December 29, 2025

2025 was a record year. Record results, and record lessons. As we move into 2026, I’d like to footnote one of the biggest lessons I’ve learned in the last 12 months: 

Institutions retaliate when they are afraid.

Not afraid of bad employees.
Not afraid of poor performance.
Afraid of exposure.

Retaliation happens when someone inside an organization says the quiet part out loud—about discrimination, safety risks, environmental violations, falsified data, or unethical decision-making. At that moment, the problem is no longer the conduct. The problem is the person who knows.

So the machinery starts:

  • Policies are suddenly enforced “consistently”

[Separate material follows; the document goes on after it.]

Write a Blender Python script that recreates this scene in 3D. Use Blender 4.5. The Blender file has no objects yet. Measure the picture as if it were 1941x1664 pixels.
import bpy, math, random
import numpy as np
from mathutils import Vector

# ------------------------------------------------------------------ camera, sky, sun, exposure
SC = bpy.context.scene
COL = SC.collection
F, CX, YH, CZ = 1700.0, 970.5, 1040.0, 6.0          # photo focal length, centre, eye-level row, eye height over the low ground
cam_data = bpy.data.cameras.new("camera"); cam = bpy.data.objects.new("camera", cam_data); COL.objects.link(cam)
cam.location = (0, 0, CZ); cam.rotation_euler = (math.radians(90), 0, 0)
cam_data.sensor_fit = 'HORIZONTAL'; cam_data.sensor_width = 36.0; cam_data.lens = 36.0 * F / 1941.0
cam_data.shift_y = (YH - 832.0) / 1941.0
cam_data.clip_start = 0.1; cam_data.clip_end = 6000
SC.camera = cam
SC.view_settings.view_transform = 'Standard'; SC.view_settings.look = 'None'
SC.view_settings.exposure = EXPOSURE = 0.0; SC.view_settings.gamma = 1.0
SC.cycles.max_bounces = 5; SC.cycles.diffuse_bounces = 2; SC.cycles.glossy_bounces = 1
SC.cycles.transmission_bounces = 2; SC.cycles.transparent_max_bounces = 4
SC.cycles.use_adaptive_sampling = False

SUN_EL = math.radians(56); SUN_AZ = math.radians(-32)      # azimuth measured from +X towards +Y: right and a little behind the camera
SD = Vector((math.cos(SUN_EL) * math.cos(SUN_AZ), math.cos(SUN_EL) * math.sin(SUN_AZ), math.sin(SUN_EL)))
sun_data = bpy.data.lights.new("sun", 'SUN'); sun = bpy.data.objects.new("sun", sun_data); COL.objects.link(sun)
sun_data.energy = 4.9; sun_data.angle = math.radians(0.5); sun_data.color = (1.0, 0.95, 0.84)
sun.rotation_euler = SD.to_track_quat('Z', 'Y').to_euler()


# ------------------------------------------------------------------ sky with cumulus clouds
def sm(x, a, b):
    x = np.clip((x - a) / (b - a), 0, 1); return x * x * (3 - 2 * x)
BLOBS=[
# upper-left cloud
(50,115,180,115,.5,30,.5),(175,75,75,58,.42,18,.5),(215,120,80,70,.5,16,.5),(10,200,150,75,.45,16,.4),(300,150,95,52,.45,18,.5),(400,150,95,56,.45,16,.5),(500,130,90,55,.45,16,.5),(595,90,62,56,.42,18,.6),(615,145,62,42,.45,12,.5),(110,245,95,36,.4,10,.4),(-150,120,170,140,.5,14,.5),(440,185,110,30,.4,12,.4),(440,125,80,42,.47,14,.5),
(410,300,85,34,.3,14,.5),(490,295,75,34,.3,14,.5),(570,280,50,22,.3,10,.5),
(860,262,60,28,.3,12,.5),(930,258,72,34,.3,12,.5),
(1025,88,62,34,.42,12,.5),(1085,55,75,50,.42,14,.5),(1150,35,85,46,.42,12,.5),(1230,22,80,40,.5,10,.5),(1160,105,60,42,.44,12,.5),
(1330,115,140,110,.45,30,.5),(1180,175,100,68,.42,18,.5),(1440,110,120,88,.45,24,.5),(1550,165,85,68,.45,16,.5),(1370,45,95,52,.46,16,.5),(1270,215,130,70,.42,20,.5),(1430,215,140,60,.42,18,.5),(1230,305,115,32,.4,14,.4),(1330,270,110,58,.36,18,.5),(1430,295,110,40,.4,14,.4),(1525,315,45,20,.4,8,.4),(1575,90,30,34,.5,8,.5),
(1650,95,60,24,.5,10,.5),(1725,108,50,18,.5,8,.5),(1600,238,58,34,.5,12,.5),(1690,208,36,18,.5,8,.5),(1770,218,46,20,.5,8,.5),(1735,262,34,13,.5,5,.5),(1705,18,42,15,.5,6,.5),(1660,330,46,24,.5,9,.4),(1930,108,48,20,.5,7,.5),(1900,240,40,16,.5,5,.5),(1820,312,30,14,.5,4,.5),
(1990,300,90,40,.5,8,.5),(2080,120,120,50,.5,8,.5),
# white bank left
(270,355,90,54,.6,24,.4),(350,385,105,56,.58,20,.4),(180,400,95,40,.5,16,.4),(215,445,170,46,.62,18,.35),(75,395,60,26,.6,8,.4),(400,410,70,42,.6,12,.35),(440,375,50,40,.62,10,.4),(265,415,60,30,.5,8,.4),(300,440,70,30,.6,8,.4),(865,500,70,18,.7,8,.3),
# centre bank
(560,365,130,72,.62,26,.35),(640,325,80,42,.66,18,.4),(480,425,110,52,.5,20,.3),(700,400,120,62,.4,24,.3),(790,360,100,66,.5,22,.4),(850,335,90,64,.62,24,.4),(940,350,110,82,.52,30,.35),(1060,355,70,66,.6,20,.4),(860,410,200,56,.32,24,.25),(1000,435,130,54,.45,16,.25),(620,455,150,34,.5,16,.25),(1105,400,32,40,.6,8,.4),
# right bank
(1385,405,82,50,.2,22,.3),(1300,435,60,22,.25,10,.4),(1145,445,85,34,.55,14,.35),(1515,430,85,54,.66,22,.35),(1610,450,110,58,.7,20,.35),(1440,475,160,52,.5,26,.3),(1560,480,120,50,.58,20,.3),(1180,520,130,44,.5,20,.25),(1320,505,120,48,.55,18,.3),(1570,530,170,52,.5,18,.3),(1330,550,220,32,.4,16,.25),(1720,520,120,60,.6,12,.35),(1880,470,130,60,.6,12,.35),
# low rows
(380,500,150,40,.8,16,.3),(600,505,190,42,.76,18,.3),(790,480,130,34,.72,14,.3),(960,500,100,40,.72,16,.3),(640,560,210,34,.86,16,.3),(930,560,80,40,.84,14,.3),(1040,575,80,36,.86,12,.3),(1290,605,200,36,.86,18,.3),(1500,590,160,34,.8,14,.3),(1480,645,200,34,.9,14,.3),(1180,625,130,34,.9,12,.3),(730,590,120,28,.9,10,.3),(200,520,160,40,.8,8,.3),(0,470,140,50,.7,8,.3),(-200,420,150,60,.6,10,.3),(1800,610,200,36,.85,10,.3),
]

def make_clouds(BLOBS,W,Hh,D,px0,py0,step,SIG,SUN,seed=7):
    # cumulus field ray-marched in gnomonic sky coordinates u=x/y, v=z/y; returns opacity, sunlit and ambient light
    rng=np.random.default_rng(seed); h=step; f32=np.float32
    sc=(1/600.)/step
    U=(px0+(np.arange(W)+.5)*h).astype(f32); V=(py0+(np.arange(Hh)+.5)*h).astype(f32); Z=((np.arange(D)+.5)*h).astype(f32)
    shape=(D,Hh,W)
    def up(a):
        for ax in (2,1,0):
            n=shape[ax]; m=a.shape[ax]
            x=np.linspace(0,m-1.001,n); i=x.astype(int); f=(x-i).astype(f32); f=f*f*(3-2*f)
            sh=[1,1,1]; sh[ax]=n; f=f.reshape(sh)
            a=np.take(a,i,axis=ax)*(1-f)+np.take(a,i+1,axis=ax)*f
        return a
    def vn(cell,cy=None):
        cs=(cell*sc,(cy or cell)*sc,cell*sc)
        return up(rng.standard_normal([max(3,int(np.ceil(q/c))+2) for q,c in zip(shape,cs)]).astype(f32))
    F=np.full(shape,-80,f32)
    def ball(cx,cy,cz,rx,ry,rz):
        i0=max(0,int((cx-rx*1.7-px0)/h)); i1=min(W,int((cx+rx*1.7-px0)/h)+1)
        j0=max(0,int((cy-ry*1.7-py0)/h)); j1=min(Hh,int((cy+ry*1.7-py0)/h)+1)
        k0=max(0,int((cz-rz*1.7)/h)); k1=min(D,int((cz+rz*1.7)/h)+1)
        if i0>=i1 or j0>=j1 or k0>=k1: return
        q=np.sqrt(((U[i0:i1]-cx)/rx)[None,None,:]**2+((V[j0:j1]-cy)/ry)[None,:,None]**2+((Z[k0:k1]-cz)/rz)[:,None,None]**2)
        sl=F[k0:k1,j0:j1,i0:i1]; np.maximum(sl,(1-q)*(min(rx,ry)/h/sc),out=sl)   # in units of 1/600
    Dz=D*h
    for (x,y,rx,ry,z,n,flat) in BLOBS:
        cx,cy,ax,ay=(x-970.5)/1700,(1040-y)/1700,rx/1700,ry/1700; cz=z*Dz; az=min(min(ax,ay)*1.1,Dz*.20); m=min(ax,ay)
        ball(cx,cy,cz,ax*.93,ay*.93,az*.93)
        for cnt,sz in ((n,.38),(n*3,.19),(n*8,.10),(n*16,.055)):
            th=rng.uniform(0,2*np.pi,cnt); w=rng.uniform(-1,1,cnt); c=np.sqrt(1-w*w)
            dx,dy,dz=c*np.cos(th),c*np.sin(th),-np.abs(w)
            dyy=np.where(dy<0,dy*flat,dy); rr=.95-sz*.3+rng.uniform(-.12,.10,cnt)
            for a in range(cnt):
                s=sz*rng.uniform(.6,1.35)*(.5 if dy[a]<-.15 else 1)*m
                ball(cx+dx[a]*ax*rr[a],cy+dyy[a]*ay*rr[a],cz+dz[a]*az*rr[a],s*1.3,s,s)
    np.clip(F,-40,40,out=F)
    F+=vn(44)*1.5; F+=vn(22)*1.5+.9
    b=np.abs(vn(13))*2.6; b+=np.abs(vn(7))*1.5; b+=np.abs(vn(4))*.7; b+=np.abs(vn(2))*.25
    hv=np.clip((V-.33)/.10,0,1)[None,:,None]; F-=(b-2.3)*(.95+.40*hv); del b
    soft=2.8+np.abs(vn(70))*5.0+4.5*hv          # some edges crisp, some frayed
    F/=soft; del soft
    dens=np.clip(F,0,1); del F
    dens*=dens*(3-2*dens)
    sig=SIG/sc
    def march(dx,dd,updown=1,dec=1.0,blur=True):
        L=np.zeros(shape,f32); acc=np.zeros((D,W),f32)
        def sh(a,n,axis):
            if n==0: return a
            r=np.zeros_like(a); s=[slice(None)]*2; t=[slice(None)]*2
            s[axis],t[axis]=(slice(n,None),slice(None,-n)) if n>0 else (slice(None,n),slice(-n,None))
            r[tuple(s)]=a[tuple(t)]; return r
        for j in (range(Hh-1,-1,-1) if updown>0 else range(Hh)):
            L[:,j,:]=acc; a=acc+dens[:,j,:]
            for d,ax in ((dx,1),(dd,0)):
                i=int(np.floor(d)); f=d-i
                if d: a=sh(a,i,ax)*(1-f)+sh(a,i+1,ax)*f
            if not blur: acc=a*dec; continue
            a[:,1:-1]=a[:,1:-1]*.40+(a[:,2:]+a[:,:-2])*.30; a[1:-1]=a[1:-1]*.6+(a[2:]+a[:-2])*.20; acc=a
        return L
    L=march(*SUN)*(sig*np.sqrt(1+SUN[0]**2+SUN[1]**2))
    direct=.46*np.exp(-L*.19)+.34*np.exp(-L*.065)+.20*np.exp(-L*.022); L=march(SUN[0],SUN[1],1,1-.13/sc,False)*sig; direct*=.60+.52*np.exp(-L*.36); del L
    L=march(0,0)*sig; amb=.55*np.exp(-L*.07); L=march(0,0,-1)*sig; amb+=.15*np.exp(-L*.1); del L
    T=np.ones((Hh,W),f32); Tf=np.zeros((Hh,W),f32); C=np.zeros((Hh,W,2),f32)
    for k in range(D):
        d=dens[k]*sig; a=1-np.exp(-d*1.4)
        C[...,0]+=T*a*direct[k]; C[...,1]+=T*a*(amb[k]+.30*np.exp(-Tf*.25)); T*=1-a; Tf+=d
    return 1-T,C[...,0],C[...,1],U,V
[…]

  • Performance concerns appear retroactively

  • Roles are restructured, credit disappears, support evaporates

  • Decisions are laundered through committees, algorithms, or “independent” reviews

This isn’t strength. It’s panic.

Across labor and employment, environmental justice, local governments, AI governance, energy markets, and ESG compliance, or in business, the pattern is the same: retaliation is how power protects itself when accountability gets too close.

That’s why retaliation cases matter. They aren’t about hurt feelings or office politics. They are signals—early warning systems—of deeper institutional failure.

If an organization responds to truth by punishing the truth-teller, it is telling you exactly who it is afraid of.

And exactly what it’s trying to hide.